Oireachtas Joint and Select Committees

Wednesday, 16 May 2018

Committee on Budgetary Oversight

Corporation Tax Regime: Discussion

2:00 pm

Mr. Seamus Coffey:

As for whether the research and development tax credit is worth it, one can look at the figures objectively but the view one forms is up to the individual.

Approximately, €800 million was claimed through the credit each year for the past several years. This means there is research and development activity of approximately €3.2 billion. The rules specify this must take place in Ireland. It is a significant activity. The Department's analysis suggests that 40% of that would have happened anyway.
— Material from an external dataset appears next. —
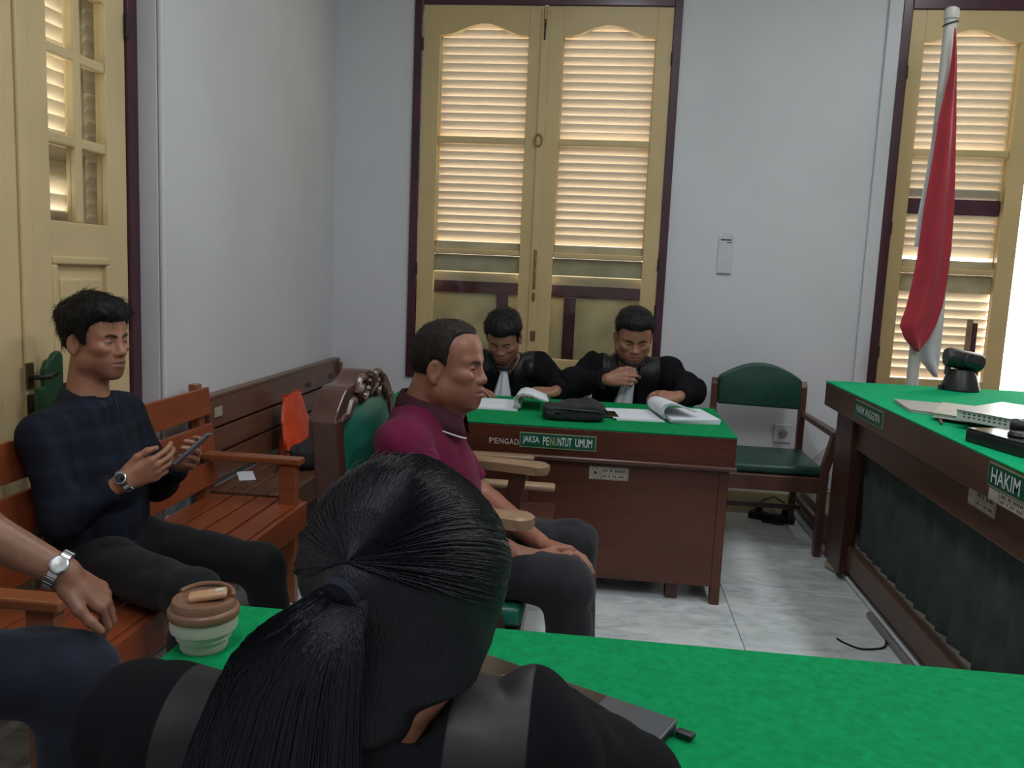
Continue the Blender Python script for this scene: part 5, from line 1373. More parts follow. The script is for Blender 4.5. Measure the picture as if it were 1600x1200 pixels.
def torso_parts(shm, pel, Fw, width, depth, belly=0.0, grow=0.0, neck=None, shl=None, shr=None, shr_r=0.055):
    """list of (field, k) for chest, belly, hips and the shoulder yoke"""
    shm, pel, Fw = Vector(shm), Vector(pel), Vector(Fw).normalized()
    up = (shm - pel).normalized(); fr = (Fw - up * Fw.dot(up)).normalized(); lf = up.cross(fr)
    Mx = Matrix((fr, lf, up)).transposed(); H = (shm - pel).length
    g = grow
    out = [(Ell(shm - up * 0.13 + fr * 0.010, (depth + g, width + g, 0.19 + g), Mx), 0),
           (Ell(pel + up * (H * 0.42) + fr * (0.012 + belly * 0.5), (depth + belly + g, width * 0.93 + belly * 0.5 + g, 0.19 + g), Mx), 0.07),
           (Ell(pel + up * 0.05, (depth * 1.05 + g, width * 0.98 + g, 0.13 + g), Mx), 0.07)]
    if shl is not None:
        nb = Vector(neck)
        out += [(Cap(nb - up * 0.035, shl, 0.056 + g, shr_r + g), 0.05), (Cap(nb - up * 0.035, shr, 0.056 + g, shr_r + g), 0.05)]
    return out
def bbox(pts, pad):
    A = np.array([list(p) for p in pts], float); return A.min(0) - pad, A.max(0) + pad
def ring_collar(name, parent, m, c, up, fwd, r0, r1, h, drop, gap=0.35, dep=1.0, fold=0.014):
    """turned-down shirt collar round the neck, open by `gap` radians at the front"""
    Mx = frame3(fwd, up); rows = []; n = 30
    prof = [(r0, 0.0), (r0 * 0.98, h * 0.55), (r0 * 0.99, h), (r0 + 0.006, h + 0.002), (r1, h * 0.35), (r1 + 0.004, -drop)]
    for i in range(n + 1):
        a = gap + (2 * math.pi - 2 * gap) * i / n; row = []
        fr_ = 0.5 + 0.5 * math.cos(a)
        for k, (r, z) in enumerate(prof):
            tilt = -0.030 * fr_ + 0.012 * (1 - fr_)
            zz = z + tilt - (fold * fr_ ** 3 if k >= 4 else 0)
            row.append(Vector(c) + Mx @ Vector((r * dep * math.cos(a), r * math.sin(a), zz)))
        rows.append(row)
    o = MB().grid(rows).build(name, m, parent, smooth=True)
    md = o.modifiers.new('cloth', 'SOLIDIFY'); md.thickness = 0.003
    return o
def shoe(parent, ankle, fwd, m):
    a = Vector(ankle); f = Vector(fwd).normalized(); side = Vector((-f.y, f.x, 0))
    fld = Cut(U((Cap((a.x, a.y, 0.055), (a.x - f.x * 0.03, a.y - f.y * 0.03, 0.035), 0.042, 0.036), 0), (Cap((a.x, a.y, 0.045), (a.x + f.x * 0.15, a.y + f.y * 0.15, 0.03), 0.040, 0.036), 0.04)), Plane((0, 0, 0.003), (0, 0, -1)))
    lo, hi = bbox([(a.x - 0.1, a.y - 0.1, 0), (a.x + 0.1, a.y + 0.1, 0.11), (a.x + f.x * 0.2, a.y + f.y * 0.2, 0.0)], 0.03)
    return sdf_obj('shoe', fld, lo, hi, 0.009, {}, m, parent)
def strip_watch(parent, wrist, axis_, r, face_dir, metal, face_m, w=0.017):
    """bracelet with a round case"""
    ax = Vector(axis_).normalized(); fd = Vector(face_dir); fd = (fd - ax * fd.dot(ax)).normalized(); sd = ax.cross(fd); c = Vector(wrist)
    wt = thing('wrist_watch', tuple(c), None, None)
    n = 22; links = MB()
    for k in range(n):
        a = 2 * math.pi * k / n
        d = fd * math.cos(a) + sd * math.sin(a); t_ = -fd * math.sin(a) + sd * math.cos(a)
        Rm = Matrix((t_, ax, d)).transposed()
        links.rbox(c + d * r, (2 * math.pi * r / n * 0.86, w, 0.004), Rm)
    links.build('bracelet', metal, wt, bevel=0.0008, seg=1)
    Rm = Matrix((sd, ax, fd)).transposed()
    MB().lathe([(0.001, -0.002), (0.017, -0.002), (0.018, 0.002), (0.017, 0.006), (0.0145, 0.0072), (0.001, 0.0072)], c + fd * r, 28, Rm).build('case', metal, wt, smooth=True)
    MB().lathe([(0.001, 0.0073), (0.0135, 0.0073), (0.001, 0.0078)], c + fd * r, 28, Rm).build('dial', face_m, wt)
    return wt
FAINT = mat('black leather shoe', (0.012, 0.011, 0.010), 0.35, 0.1, 20)

# ---- man in the maroon polo shirt, sitting in the carved chair
def build_defendant():
    p = thing('person', (-0.45, 2.30, 0), 'seated man in maroon polo shirt with clasped hands, seen in profile', 'person')
    ho = Vector((-0.418, 2.285, 1.090)); Fh = Vector((0.965, -0.20, 0.0)); HM = frame3(Fh, (0.03, 0, 1)); sc = 1.03; dp = 0.93
    hf, base = head_field(w=1.04, dpt=dp, jaw=1.04, nose=0.94, lids=0.0030, fat=0.004, brow=1.2, mouth=1.1, lipf=1.25)
    W = Wf(ho, HM, sc); WN = lambda q: W(q)
    neckb = Vector((-0.485, 2.30, 0.960)); shL = Vector((-0.515, 2.475, 0.885)); shR = Vector((-0.51, 2.125, 0.885)); shm = (shL + shR) / 2 + Vector((0, 0, 0.035)); pel = Vector((-0.50, 2.30, 0.545))
    elR = Vector((-0.345, 2.105, 0.645)); wrR = Vector((-0.135, 2.150, 0.590)); elL = Vector((-0.335, 2.490, 0.650)); wrL = Vector((-0.140, 2.300, 0.592))
    sk = (0.28, 0.110, 0.066)
    head = Near(Local(hf, ho, HM, sc), ho, 0.26)
    curl = [(0.45, 0.55, 0.3), (0.5, 0.6, 0.35), (0.55, 0.65, 0.35), (0.6, 0.7, 0.4)]
    hR = placed_hand(wrR, (0.80, 0.38, -0.22), None, hand_field(curl, 0.1, (0.55, 0.35, 0.2), 0.98, True), True, (0.25, -0.75, 0.62))
    hL = placed_hand(wrL, (0.90, -0.30, -0.05), None, hand_field([(0.25, 0.35, 0.2), (0.3, 0.4, 0.2), (0.35, 0.45, 0.25), (0.4, 0.5, 0.3)], 0.1, (0.45, 0.3, 0.2), 0.98, False), False, (0.10, 0.35, 0.93))
    neck = U((Cap(W((-0.034, 0, -0.035)), neckb + Vector((-0.005, 0, -0.03)), 0.064, 0.072), 0), (Cap(W((0.014, 0, -0.088)), neckb + Vector((0.05, 0, -0.03)), 0.050, 0.055), 0.035))
    arms = U((Cap(shR, elR, 0.047, 0.040), 0), (Cap(elR, wrR, 0.041, 0.026), 0.03), (Cap(elR.lerp(wrR, 0.15), elR.lerp(wrR, 0.5), 0.043, 0.034), 0.03))
    arml = U((Cap(shL, elL, 0.047, 0.040), 0), (Cap(elL, wrL, 0.041, 0.026), 0.03), (Cap(elL.lerp(wrL, 0.15), elL.lerp(wrL, 0.5), 0.043, 0.034), 0.03))
    hipR, knR, anR = Vector((-0.47, 2.20, 0.565)), Vector((-0.055, 2.12, 0.548)), Vector((-0.015, 2.11, 0.09))
    hipL, knL, anL = Vector((-0.47, 2.40, 0.565)), Vector((-0.045, 2.45, 0.548)), Vector((-0.01, 2.46, 0.09))
    legs = U((Cap(hipR, knR, 0.068, 0.052), 0), (Cap(knR, anR, 0.050, 0.034), 0.02), (Cap(hipL, knL, 0.068, 0.052), 0.02), (Cap(knL, anL, 0.050, 0.034), 0.02))
    body = U((head, 0), (neck, 0.02), (U(*torso_parts(shm, pel, (1, 0, 0), 0.150, 0.100, 0.035)), 0.05), (arms, 0.03), (arml, 0.03), (hR, 0.012), (hL, 0.004), (legs, 0.03))
    sc_ = skin_cols(sk, (0.19, 0.060, 0.045), (0.21, 0.082, 0.052))
    HMn = np.array(HM, F32)
    def colf(V): return sc_(((V - npv(ho)) @ HMn) / sc)
    lo = (-0.72, 2.0, 0.03); hi = (0.12, 2.62, 1.25)
    sdf_obj('body', body, lo, hi, 0.011, {'x': [(-0.56, -0.27, 0.0030), (-0.20, 0.02, 0.0034)], 'y': [(2.12, 2.40, 0.0032)], 'z': [(0.52, 0.64, 0.0034), (0.94, 1.24, 0.0028)]}, SKIN, p, colf)
    hair = Local(Fn(hair_field(base, 'receding', 0.0085, 0.75, 0.0006, 160, 1.0, dpt=dp)), ho, HM, sc)
    hh = hair_mat('thin dark hair', (0.020, 0.014, 0.012), 0.6, 0.2)
    ha = sdf_obj('hair', hair, ho - Vector((0.15, 0.13, 0.14)), ho + Vector((0.14, 0.13, 0.16)), 0.0036, {}, hh, p)
    short_strands(p, ha, ho, HM, sc, base, 2600, 0.010, 0.6, 0.0005, hh, 7)
    face_extras(p, ho, HM, sc, hf, 0.34, -0.003, 0.9, 0.1, 1.04)
    # polo shirt: chest, back and short sleeves
    g = 0.012
    slR = Cut(U((Cap(shR + Vector((0, 0, 0.004)), elR, 0.068, 0.058), 0)), Plane(shR.lerp(elR, 0.80), elR - shR))
    slL = Cut(U((Cap(shL + Vector((0, 0, 0.004)), elL, 0.068, 0.058), 0)), Plane(shL.lerp(elL, 0.80), elL - shL))
    shirt = U((U(*torso_parts(shm, pel, (1, 0, 0), 0.152, 0.104, 0.040, g, neckb, shL, shR, 0.060)), 0), (slR, 0.03), (slL, 0.03))
    shirt = Sub(shirt, Cap(neckb + Vector((-0.004, 0, -0.005)), W((-0.01, 0, -0.05)), 0.068, 0.070), 0.008)
    shirt = Folds(Cut(shirt, Plane(pel + Vector((0, 0, 0.0)), (0, 0, -1))), 0.0045, 11, (1.3, 1.0, 0.7), 0.0012, 34)
    mar = (0.135, 0.009, 0.042)
    sdf_obj('polo_shirt', shirt, (-0.74, 1.98, 0.50), (-0.16, 2.64, 1.02), 0.0065, {}, vcol_mat('maroon knit', 0.85, 0.15, 0.3, 700, 0, 0.05, 0.10, 16), p, tone(mar))
    cm = mat('dark maroon collar', (0.055, 0.007, 0.018), 0.85, 0.1, 20, bump=0.2, bscale=500)
    co = ring_collar('collar', p, cm, neckb + Vector((0.020, 0, 0.004)), (0.30, 0, 1), (1, -0.05, 0), 0.077, 0.096, 0.036, 0.018, 0.28, 1.10, 0.030)
    rows = []
    Mx = frame3((1, -0.05, 0), (0.30, 0, 1)); cc_ = neckb + Vector((0.020, 0, 0.004))
    for i in range(31):
        a = 0.28 + (2 * math.pi - 0.56) * i / 30; fr_ = 0.5 + 0.5 * math.cos(a)
        rows.append([cc_ + Mx @ Vector((r * 1.10 * math.cos(a), r * math.sin(a), -0.018 - 0.030 * fr_ + 0.012 * (1 - fr_) - 0.030 * fr_ ** 3 + dz)) for r, dz in ((0.1015, 0.003), (0.1028, -0.001), (0.1015, -0.0015))])
    MB().grid(rows).build('collar_stripe', flat('white stripe', (0.62, 0.55, 0.58)), co, smooth=True)
    # trousers
    tr = U((Cap(hipR, knR, 0.084, 0.069), 0), (Cap(knR, anR, 0.068, 0.055), 0.03), (Cap(hipL, knL, 0.084, 0.069), 0.03), (Cap(knL, anL, 0.068, 0.055), 0.03), (Ell(pel + Vector((0.02, 0, 0.0)), (0.135, 0.175, 0.088)), 0.05))
    tr = Folds(Cut(tr, Plane((0, 0, 0.075), (0, 0, -1))), 0.005, 12, (1, 1.2, 1), 0.001, 40)
    sdf_obj('trousers', tr, (-0.68, 2.0, 0.05), (0.12, 2.60, 0.70), 0.0085, {}, CLOTH, p, tone((0.022, 0.020, 0.025)))
    for a in (anR, anL): shoe(p, a, (1, 0, 0), FAINT)
    return p
build_defendant()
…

Accordingly, 60% of that research and development activity is additional or new, meaning one is looking at around €1.8 billion to €2 billion of activity taking place, which it is argued is the result of the tax credit. We are offering a tax credit of €800 million to get a €2 billion increase in activity. One then has to work through to determine who is benefitting from that, the impact on employment, wages, spending in the economy and the Exchequer. If the €2 billion is the starting point, it would suggest that it is worth it. However, that is a subjective view. One would have to look at the overall impact of research and development tax credit on the economy.

As regards the concentration risks and whether the Department is doing enough, it has highlighted it. Its annual tax report for 2017 has an extensive section on corporation tax and highlights the risks involved. While this is identified as being a risk, getting all this money is a positive. How does one mitigate against the risk? Do we want these companies to pay less tax? I assume we would like to get the receipts as long as we can. However, we should be building into our macro and fiscal policies that these receipts may not be sustainable into the long term. I am not necessarily sure it is a risk that one wants actively to do something to mitigate. It should, however, be kept in mind regarding policies elsewhere. Accordingly, spending on tax changes introduced should have built in some space to allow for corporation tax receipts to change.

It is well identified and various bodies have pointed to the concentration of risk. The Revenue Commissioners are to be commended on providing this information. It ensures the scale of the problem is known and the caution which should be exercised should spread wider than just among the people in this room.